By neglecting to require computer science majors to study ethics, Stanford produces engineers who can write code efficiently, but not thoughtfully. Professor Reich maintained that, “many students are treating Stanford University as a conveyor belt to technology wealth.” It is true that many Stanford software engineers will work on fairly innocuous projects. Indeed, not all software engineers enter the field with a desire for social impact. However, with technology shaping communication, governance and commerce, no matter a software engineer’s motives, his work inevitably has a human consequence. As Robert Martin, a software engineer and author of The Clear Coder, summarized, “we are killing people. We did not get into this business to kill people. And this is only getting worse.” Software engineers no longer just write video games or mainframes; they program our cars and airplanes and write apps for our children.
Our society’s perception of programmers as code monkeys does not accurately encompass the profession’s true significance or remarkable power. Indeed, as Robert Martin points out, “we rule the world. Other people believe they rule the world but they write down the rules and they hand them to (software engineers).
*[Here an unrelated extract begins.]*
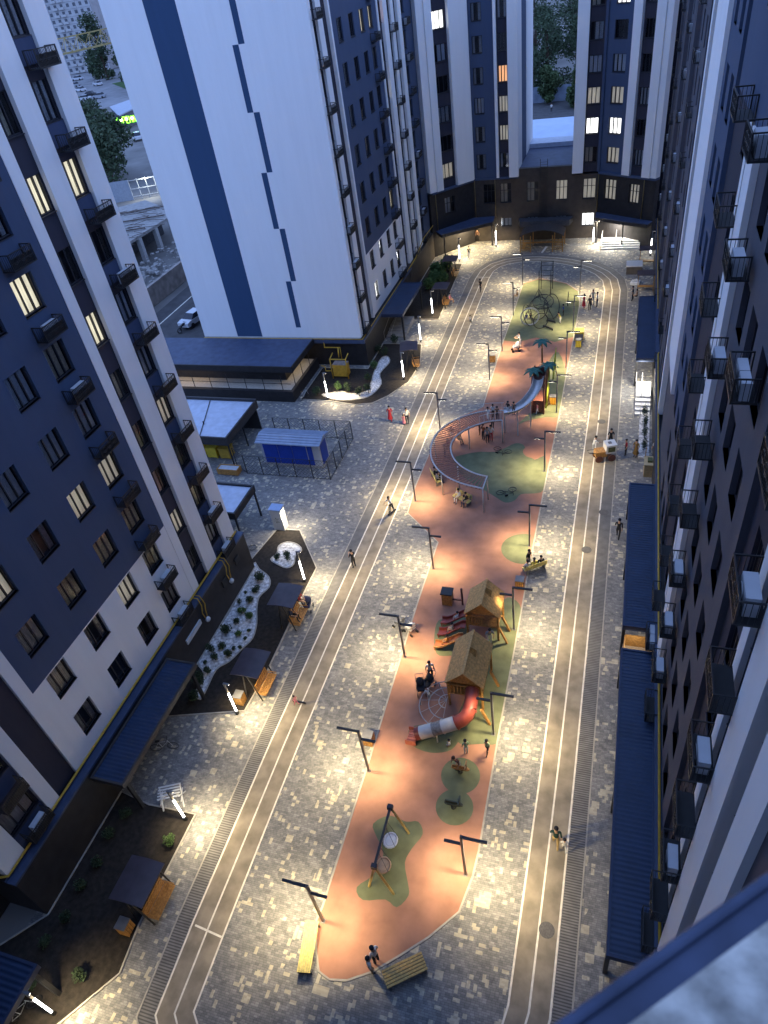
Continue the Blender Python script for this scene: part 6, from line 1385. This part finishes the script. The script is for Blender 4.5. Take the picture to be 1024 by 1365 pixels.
# ------------------------------------------------------------------ beyond the gap of the far block
S('back_street', MB().sheet([(-60, 150), (40, 150), (40, 187), (-60, 187)], -.04), ASPH)
tag(MB().box(-40, 10, 187, 187.3, 0, 3.2).build('sheet_fence', mat('blue_grey_sheet', (.22, .27, .36), .6, .25, .6)), 'blue grey sheet fence along the street behind the far block', 'fence')
t = thing('market_hall', 'low hall with pale blue curved roof just behind the far block', 'hall', (-13, 131, 0))
q = MB(); vs = []
for y, z in ((125.5, 4.7), (126.5, 5.4), (133, 6.3), (139, 6.2)): vs += [(-26, y, z), (4, y, z)]
q.add(vs, [(2*i, 2*i+1, 2*i+3, 2*i+2) for i in range(3)]); q.add([(v[0], v[1], v[2]-.15) for v in vs], [(2*i, 2*i+2, 2*i+3, 2*i+1) for i in range(3)]); q.build('roof', mat('pale_blue_roof', (.45, .55, .72), .4, .08, .5), t, world=True); MB().box(-25.8, 3.8, 126, 138.8, 0, 4.6).build('wall', mat('hall_wall', (.14, .15, .17), .7, .2), t, world=True)
for x, y, h, r, l, m in ((-21, 193, 17, 6, 'tall dark tree at the left behind the street fence', LEAF3), (-14, 197, 19, 7, 'tall dark tree in the middle of the gap', LEAF3), (-8, 192, 17, 6, 'dark tree behind the right edge of the gap', LEAF3), (-13, 180, 8, 3.4, 'small lighter tree on the street at the right of the gap', LEAF4), (-20, 186, 7, 3.4, 'small lighter tree at the left of the gap', LEAF4), (-26, 210, 24, 8, 'tall back row tree at the left of the gap', LEAF3), (-16, 216, 26, 8, 'tallest back row tree of the gap', LEAF3), (-32, 240, 25, 8, 'distant tree at the upper left of the gap', LEAF3), (-20, 250, 28, 9, 'distant tree at the top of the gap', LEAF3)): tree(l, x, y, h, r, m, 'trees behind the far block', 4200, .35, .1, .3)
person(Vector((-18.0, 176, -.03)), 'stand', 0, WHT, BLK, 'distant pedestrian on the street seen through the gap', 1.75)
car('distant car under the trees seen through the gap', Vector((-26.5, 224, 0)), 90, CWH, 'cars behind the far block')

# ------------------------------------------------------------------ camera, sky, light
cam = bpy.data.cameras.new('camera'); co = bpy.data.objects.new('camera', cam); COL.objects.link(co); sc.camera = co
cam.sensor_fit = 'HORIZONTAL'; cam.sensor_width = 36; cam.lens = F/1024*36; cam.clip_start = .02; cam.clip_end = 3000
R3 = Matrix(((_x.x, -_x.y, -_x.z), (_y.x, -_y.y, -_y.z), (_up.x, -_up.y, -_up.z)))
co.matrix_world = Matrix.Translation((0, 0, H)) @ R3.to_4x4()
cam.dof.use_dof = True; cam.dof.focus_distance = 40; cam.dof.aperture_fstop = 11; cam.lens_unit = 'MILLIMETERS'
w = bpy.data.worlds.new('World'); sc.world = w; w.use_nodes = True; nt = w.node_tree; bg = nt.nodes['Background']
sk = nt.nodes.new('ShaderNodeTexSky'); sk.sky_type = 'NISHITA'; sk.sun_disc = False; sk.sun_elevation = math.radians(SELEV); sk.sun_rotation = math.radians(SROT); sk.air_density = 1.2; sk.dust_density = .6; sk.ozone_density = 3.0
tn = nt.nodes.new('ShaderNodeMixRGB'); tn.blend_type = 'MULTIPLY'; tn.inputs[0].default_value = 1; tn.inputs[2].default_value = SKYTINT
nt.links.new(sk.outputs[0], tn.inputs[1]); fx = nt.nodes.new('ShaderNodeMixRGB'); fx.inputs[0].default_value = .8; fx.inputs[2].default_value = FLAT; nt.links.new(tn.outputs[0], fx.inputs[1]); nt.links.new(fx.outputs[0], bg.inputs['Color']); bg.inputs['Strength'].default_value = SKY
sl_ = bpy.data.lights.new('sun', 'SUN'); sl_.energy = .03; sl_.angle = math.radians(10); sl_.color = (1, .8, .65); so_ = bpy.data.objects.new('sun', sl_); COL.objects.link(so_); so_.rotation_euler = (math.radians(80), 0, math.radians(160))
sc.view_settings.view_transform = 'Standard'; sc.view_settings.look = 'None'; sc.view_settings.exposure = EXPO; sc.view_settings.gamma = 1
sc.cycles.max_bounces = 6; sc.cycles.diffuse_bounces = 3; sc.cycles.glossy_bounces = 2; sc.cycles.transparent_max_bounces = 8; sc.cycles.sample_clamp_indirect = 4; sc.cycles.use_light_tree = True; sc.cycles.use_denoising = True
And then (software engineers) write the rules that go into the machines that execute everything that happens.” The inordinate impact of technology on human life demands that responsibility, at Stanford and elsewhere, be taken for these ethical concerns.
Stanford’s computer science department does include a Technology in Society requirement. But it is insufficient. While PoliSci 114S, International Security in a Changing World, teaches international relations theory well, a class that merely summarizes cybersecurity concerns is not adequate to enlighten software engineers about the future ethical implications of their work. CS 181, Computers, Ethics and Public Policy focuses on “privacy, reliability and risks of complex systems, and responsibility of professionals for applications and consequences of their work.” However, as an optional course, it does not prepare all Computer Science majors.
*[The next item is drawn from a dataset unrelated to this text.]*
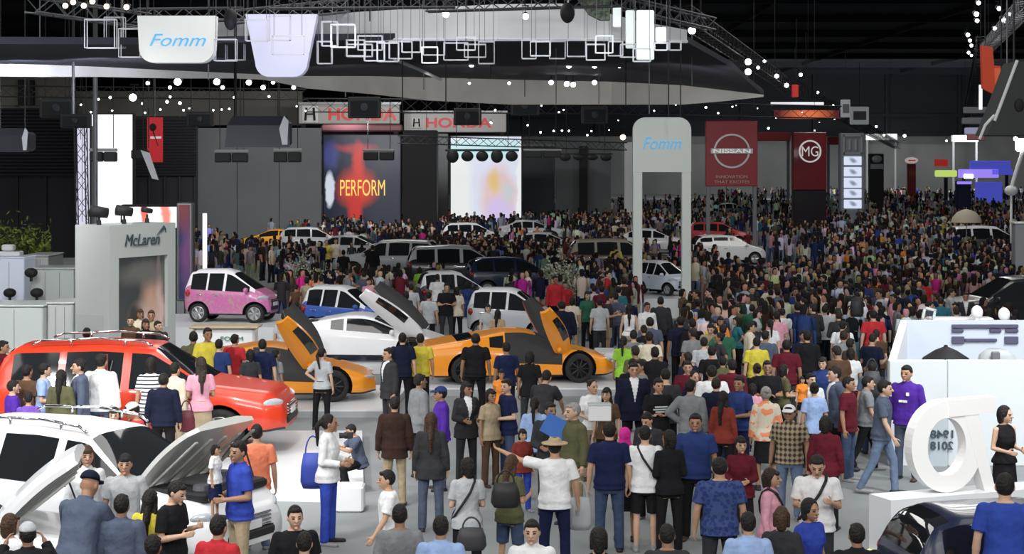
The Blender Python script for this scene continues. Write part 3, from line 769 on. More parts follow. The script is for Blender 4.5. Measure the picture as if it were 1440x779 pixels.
# ---- left: black louvred wall and what stands before it
def louvre(x0, x1, y0, y1, Y, label):
    z0, z1 = 0., ZW(y0, Y); X0, X1 = XW(x0, Y), XW(x1, Y)
    r = thing('louvred_wall', label, 'partition', ((X0 + X1) / 2, Y, 0)); w = X1 - X0
    MB().box((0, .4, z1 / 2), (w, .3, z1)).build('backing', LOUV, r)
    m = MB(); n = 20
    for k in range(n): m.box((0, .1, z1 - .15 - k * (z1 - ZW(245, Y)) / n), (w, .3, .12), rot=Matrix.Rotation(.5, 3, 'X'))
    m.build('louvre_slats', LOUV2, r)
    m = MB()
    for k in range(5): m.box((-w / 2 + .1 + k * (w - .2) / 4, .2, z1 / 2), (.12, .2, z1))
    m.build('mullions', LOUV, r)
louvre(-60, 106, 148, 360, 96, 'black louvred partition at the far left behind the grey booth counters')
louvre(186, 276, 163, 300, 104, 'black louvred partition between the white screen and grey wall')
panel('upper_wall', -80, 105, 108, 175, 150, .5, BEIGEW, 'beige upper wall panel above the left louvred partition', 'wall panel')
panel('upper_wall', 105, 425, 128, 176, 152, .5, BEIGEW, 'long beige upper wall strip above the grey partition wall', 'wall panel')
for x0, x1 in ((25, 35), (42, 47)): panel('wall_pier', x0, x1, 112, 170, 149, .5, BLACKM, 'dark pier on the beige wall, ' + ('wider of two' if x0 == 25 else 'narrower of two'), 'pier')

# LED screens: what they show is generated by nodes, and they give off light
def led_mat(name, es, base, blobs):
    """base: colour; blobs: (centre x, centre z, radius x, radius z, colour, hardness) in object space metres."""
    m = bpy.data.materials.new(name); m.use_nodes = True; nt = m.node_tree; b = nt.nodes['Principled BSDF']
    tc = nt.nodes.new('ShaderNodeTexCoord'); nz = nt.nodes.new('ShaderNodeTexNoise'); nz.inputs['Scale'].default_value = .7; nz.inputs['Detail'].default_value = 4
    nt.links.new(tc.outputs['Object'], nz.inputs['Vector'])
    ad = nt.nodes.new('ShaderNodeVectorMath'); ad.operation = 'MULTIPLY_ADD'; ad.inputs[1].default_value = (.7, 0, .7)
    nt.links.new(nz.outputs['Color'], ad.inputs[0]); nt.links.new(tc.outputs['Object'], ad.inputs[2])
    prev = None
    for cx, cz, rx, rz, col, hard in blobs:
        sb = nt.nodes.new('ShaderNodeVectorMath'); sb.operation = 'SUBTRACT'; sb.inputs[1].default_value = (cx + .35, 0, cz + .35)
        nt.links.new(ad.outputs[0], sb.inputs[0])
        ml = nt.nodes.new('ShaderNodeVectorMath'); ml.operation = 'MULTIPLY'; ml.inputs[1].default_value = (1 / rx, 0, 1 / rz); nt.links.new(sb.outputs[0], ml.inputs[0])
        ln = nt.nodes.new('ShaderNodeVectorMath'); ln.operation = 'LENGTH'; nt.links.new(ml.outputs[0], ln.inputs[0])
        mr = nt.nodes.new('ShaderNodeMapRange'); mr.inputs['From Min'].default_value = 1 + (1 - hard); mr.inputs['From Max'].default_value = 1 - (1 - hard) * .8
        nt.links.new(ln.outputs['Value'], mr.inputs['Value'])
        mx = nt.nodes.new('ShaderNodeMix'); mx.data_type = 'RGBA'; mx.inputs[7].default_value = (*col, 1)
        nt.links.new(mr.outputs['Result'], mx.inputs[0])
        if prev: nt.links.new(prev, mx.inputs[6])
        else: mx.inputs[6].default_value = (*base, 1)
        prev = mx.outputs[2]
    b.inputs['Base Color'].default_value = (.02, .02, .02, 1); b.inputs['Roughness'].default_value = .3
    if prev: nt.links.new(prev, b.inputs['Emission Color'])
    else: b.inputs['Emission Color'].default_value = (*base, 1)
    b.inputs['Emission Strength'].default_value = es; return m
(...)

WAYS does includes an “ethical reasoning” requirement. Nevertheless, the plethora of courses offered — including World of Ghandi, Ethics of Religious Politics, and Contemporary Moral Problems — do not all pertain to computer and information ethics. A new major requirement ought to be developed to fill this glaring educational gap. As expressed by Noah Arthurs, a founder of EthiCS, a new student group on Stanford’s campus, “we need to see a larger change in the department as a whole.”
Stanford certainly lies at the forefront of innovation. Professor Rob Reich explained that student groups like EthiCS and CS+Social Good are “a welcome sign about how Stanford can combine a liberal arts education with a skill-based education.” As a university unique in its interdisciplinary prowess and that excels in every discipline, Stanford is ideally positioned to train a new type of engineer and humanist: one fluent in coding languages and ethical issues; technically capable, but careful about the impact of her work on society. If Stanford, the leader of the field, does not establish a standard for ethical computer science, who will?
Engineers aim to improve the human condition and improve people’s livelihoods. If computer scientists do not consider the moral consequences of their inventions, they will always fall short of achieving this goal. Neither technology nor innovation exist in a bubble. Stanford ought to require computer scientists to study computer and information ethics. Giving students the tools to create harm, without giving them the tools to understand it, is itself unethical.